Below is a block of data; give all of it again word for word.

═════ Data segment

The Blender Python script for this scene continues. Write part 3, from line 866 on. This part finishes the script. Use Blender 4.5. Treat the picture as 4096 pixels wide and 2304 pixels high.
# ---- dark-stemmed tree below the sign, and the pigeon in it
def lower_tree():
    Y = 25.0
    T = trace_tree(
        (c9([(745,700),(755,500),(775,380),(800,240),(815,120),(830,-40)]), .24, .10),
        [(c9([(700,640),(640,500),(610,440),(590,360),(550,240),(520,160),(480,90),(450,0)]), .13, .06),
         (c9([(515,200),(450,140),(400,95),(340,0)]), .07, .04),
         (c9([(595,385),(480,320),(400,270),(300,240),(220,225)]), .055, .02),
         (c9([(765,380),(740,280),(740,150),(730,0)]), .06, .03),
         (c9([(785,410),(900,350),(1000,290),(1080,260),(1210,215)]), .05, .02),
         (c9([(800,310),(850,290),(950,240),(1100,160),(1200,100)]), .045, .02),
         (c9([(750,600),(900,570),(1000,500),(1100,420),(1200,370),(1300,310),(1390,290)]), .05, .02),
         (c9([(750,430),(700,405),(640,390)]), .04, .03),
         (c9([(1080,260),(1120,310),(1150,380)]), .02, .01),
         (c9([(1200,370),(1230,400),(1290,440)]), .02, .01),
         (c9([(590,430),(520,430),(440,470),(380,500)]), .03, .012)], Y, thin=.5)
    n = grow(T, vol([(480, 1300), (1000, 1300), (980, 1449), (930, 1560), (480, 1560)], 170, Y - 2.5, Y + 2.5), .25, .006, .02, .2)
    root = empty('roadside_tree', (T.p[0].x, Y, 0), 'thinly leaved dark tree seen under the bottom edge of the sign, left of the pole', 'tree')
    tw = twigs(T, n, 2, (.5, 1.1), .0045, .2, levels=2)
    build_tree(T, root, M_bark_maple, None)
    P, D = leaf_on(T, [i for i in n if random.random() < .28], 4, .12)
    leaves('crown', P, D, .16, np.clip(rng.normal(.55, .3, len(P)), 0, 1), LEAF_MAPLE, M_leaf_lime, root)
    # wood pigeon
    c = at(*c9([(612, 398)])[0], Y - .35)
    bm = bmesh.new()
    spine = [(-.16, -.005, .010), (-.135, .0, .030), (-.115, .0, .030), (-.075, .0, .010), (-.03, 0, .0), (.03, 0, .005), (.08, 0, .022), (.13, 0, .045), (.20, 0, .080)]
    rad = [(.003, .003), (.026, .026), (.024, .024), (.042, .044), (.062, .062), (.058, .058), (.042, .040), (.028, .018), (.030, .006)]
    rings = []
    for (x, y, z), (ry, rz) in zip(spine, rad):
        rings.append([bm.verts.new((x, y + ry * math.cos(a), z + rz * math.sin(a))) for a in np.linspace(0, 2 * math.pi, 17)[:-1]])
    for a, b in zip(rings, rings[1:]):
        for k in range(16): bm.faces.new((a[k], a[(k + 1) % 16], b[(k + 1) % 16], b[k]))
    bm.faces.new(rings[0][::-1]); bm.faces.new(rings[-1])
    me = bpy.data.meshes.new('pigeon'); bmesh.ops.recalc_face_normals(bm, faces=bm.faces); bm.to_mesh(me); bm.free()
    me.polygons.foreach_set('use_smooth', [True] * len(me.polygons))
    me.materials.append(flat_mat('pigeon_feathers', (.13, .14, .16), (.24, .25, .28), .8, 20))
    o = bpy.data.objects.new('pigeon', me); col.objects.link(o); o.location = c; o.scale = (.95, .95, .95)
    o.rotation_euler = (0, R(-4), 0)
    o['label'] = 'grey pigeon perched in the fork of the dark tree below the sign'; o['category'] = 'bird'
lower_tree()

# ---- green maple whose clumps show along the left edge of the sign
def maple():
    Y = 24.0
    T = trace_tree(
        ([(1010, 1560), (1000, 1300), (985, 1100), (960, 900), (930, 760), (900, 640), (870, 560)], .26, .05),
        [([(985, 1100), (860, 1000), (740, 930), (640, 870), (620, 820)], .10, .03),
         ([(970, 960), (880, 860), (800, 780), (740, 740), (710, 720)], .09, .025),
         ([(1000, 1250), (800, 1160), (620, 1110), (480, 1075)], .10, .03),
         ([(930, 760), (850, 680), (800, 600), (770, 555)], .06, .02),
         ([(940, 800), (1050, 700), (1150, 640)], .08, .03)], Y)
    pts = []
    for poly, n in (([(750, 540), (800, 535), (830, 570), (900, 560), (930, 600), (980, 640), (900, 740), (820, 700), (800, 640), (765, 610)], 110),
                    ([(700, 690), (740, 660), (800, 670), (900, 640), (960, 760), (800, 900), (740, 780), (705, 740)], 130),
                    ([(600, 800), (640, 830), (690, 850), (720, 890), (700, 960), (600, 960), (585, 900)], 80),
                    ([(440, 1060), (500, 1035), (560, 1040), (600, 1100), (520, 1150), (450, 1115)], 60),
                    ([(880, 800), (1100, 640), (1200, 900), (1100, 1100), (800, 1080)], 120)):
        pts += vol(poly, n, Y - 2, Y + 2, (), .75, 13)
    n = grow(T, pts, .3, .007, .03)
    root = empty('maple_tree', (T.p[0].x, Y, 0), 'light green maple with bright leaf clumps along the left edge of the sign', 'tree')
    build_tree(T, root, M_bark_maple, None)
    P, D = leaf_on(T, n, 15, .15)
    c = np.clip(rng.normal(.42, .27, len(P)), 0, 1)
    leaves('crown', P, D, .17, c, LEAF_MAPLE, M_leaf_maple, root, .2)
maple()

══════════

## [Correct result]
The Blender Python script for this scene continues. Write part 3, from line 866 on. This part finishes the script. Use Blender 4.5. Treat the picture as 4096 pixels wide and 2304 pixels high.
# ---- dark-stemmed tree below the sign, and the pigeon in it
def lower_tree():
    Y = 25.0
    T = trace_tree(
        (c9([(745,700),(755,500),(775,380),(800,240),(815,120),(830,-40)]), .24, .10),
        [(c9([(700,640),(640,500),(610,440),(590,360),(550,240),(520,160),(480,90),(450,0)]), .13, .06),
         (c9([(515,200),(450,140),(400,95),(340,0)]), .07, .04),
         (c9([(595,385),(480,320),(400,270),(300,240),(220,225)]), .055, .02),
         (c9([(765,380),(740,280),(740,150),(730,0)]), .06, .03),
         (c9([(785,410),(900,350),(1000,290),(1080,260),(1210,215)]), .05, .02),
         (c9([(800,310),(850,290),(950,240),(1100,160),(1200,100)]), .045, .02),
         (c9([(750,600),(900,570),(1000,500),(1100,420),(1200,370),(1300,310),(1390,290)]), .05, .02),
         (c9([(750,430),(700,405),(640,390)]), .04, .03),
         (c9([(1080,260),(1120,310),(1150,380)]), .02, .01),
         (c9([(1200,370),(1230,400),(1290,440)]), .02, .01),
         (c9([(590,430),(520,430),(440,470),(380,500)]), .03, .012)], Y, thin=.5)
    n = grow(T, vol([(480, 1300), (1000, 1300), (980, 1449), (930, 1560), (480, 1560)], 170, Y - 2.5, Y + 2.5), .25, .006, .02, .2)
    root = empty('roadside_tree', (T.p[0].x, Y, 0), 'thinly leaved dark tree seen under the bottom edge of the sign, left of the pole', 'tree')
    tw = twigs(T, n, 2, (.5, 1.1), .0045, .2, levels=2)
    build_tree(T, root, M_bark_maple, None)
    P, D = leaf_on(T, [i for i in n if random.random() < .28], 4, .12)
    leaves('crown', P, D, .16, np.clip(rng.normal(.55, .3, len(P)), 0, 1), LEAF_MAPLE, M_leaf_lime, root)
    # wood pigeon
    c = at(*c9([(612, 398)])[0], Y - .35)
    bm = bmesh.new()
    spine = [(-.16, -.005, .010), (-.135, .0, .030), (-.115, .0, .030), (-.075, .0, .010), (-.03, 0, .0), (.03, 0, .005), (.08, 0, .022), (.13, 0, .045), (.20, 0, .080)]
    rad = [(.003, .003), (.026, .026), (.024, .024), (.042, .044), (.062, .062), (.058, .058), (.042, .040), (.028, .018), (.030, .006)]
    rings = []
    for (x, y, z), (ry, rz) in zip(spine, rad):
        rings.append([bm.verts.new((x, y + ry * math.cos(a), z + rz * math.sin(a))) for a in np.linspace(0, 2 * math.pi, 17)[:-1]])
    for a, b in zip(rings, rings[1:]):
        for k in range(16): bm.faces.new((a[k], a[(k + 1) % 16], b[(k + 1) % 16], b[k]))
    bm.faces.new(rings[0][::-1]); bm.faces.new(rings[-1])
    me = bpy.data.meshes.new('pigeon'); bmesh.ops.recalc_face_normals(bm, faces=bm.faces); bm.to_mesh(me); bm.free()
    me.polygons.foreach_set('use_smooth', [True] * len(me.polygons))
    me.materials.append(flat_mat('pigeon_feathers', (.13, .14, .16), (.24, .25, .28), .8, 20))
    o = bpy.data.objects.new('pigeon', me); col.objects.link(o); o.location = c; o.scale = (.95, .95, .95)
    o.rotation_euler = (0, R(-4), 0)
    o['label'] = 'grey pigeon perched in the fork of the dark tree below the sign'; o['category'] = 'bird'
lower_tree()

# ---- green maple whose clumps show along the left edge of the sign
def maple():
    Y = 24.0
    T = trace_tree(
        ([(1010, 1560), (1000, 1300), (985, 1100), (960, 900), (930, 760), (900, 640), (870, 560)], .26, .05),
        [([(985, 1100), (860, 1000), (740, 930), (640, 870), (620, 820)], .10, .03),
         ([(970, 960), (880, 860), (800, 780), (740, 740), (710, 720)], .09, .025),
         ([(1000, 1250), (800, 1160), (620, 1110), (480, 1075)], .10, .03),
         ([(930, 760), (850, 680), (800, 600), (770, 555)], .06, .02),
         ([(940, 800), (1050, 700), (1150, 640)], .08, .03)], Y)
    pts = []
    for poly, n in (([(750, 540), (800, 535), (830, 570), (900, 560), (930, 600), (980, 640), (900, 740), (820, 700), (800, 640), (765, 610)], 110),
                    ([(700, 690), (740, 660), (800, 670), (900, 640), (960, 760), (800, 900), (740, 780), (705, 740)], 130),
                    ([(600, 800), (640, 830), (690, 850), (720, 890), (700, 960), (600, 960), (585, 900)], 80),
                    ([(440, 1060), (500, 1035), (560, 1040), (600, 1100), (520, 1150), (450, 1115)], 60),
                    ([(880, 800), (1100, 640), (1200, 900), (1100, 1100), (800, 1080)], 120)):
        pts += vol(poly, n, Y - 2, Y + 2, (), .75, 13)
    n = grow(T, pts, .3, .007, .03)
    root = empty('maple_tree', (T.p[0].x, Y, 0), 'light green maple with bright leaf clumps along the left edge of the sign', 'tree')
    build_tree(T, root, M_bark_maple, None)
    P, D = leaf_on(T, n, 15, .15)
    c = np.clip(rng.normal(.42, .27, len(P)), 0, 1)
    leaves('crown', P, D, .17, c, LEAF_MAPLE, M_leaf_maple, root, .2)
maple()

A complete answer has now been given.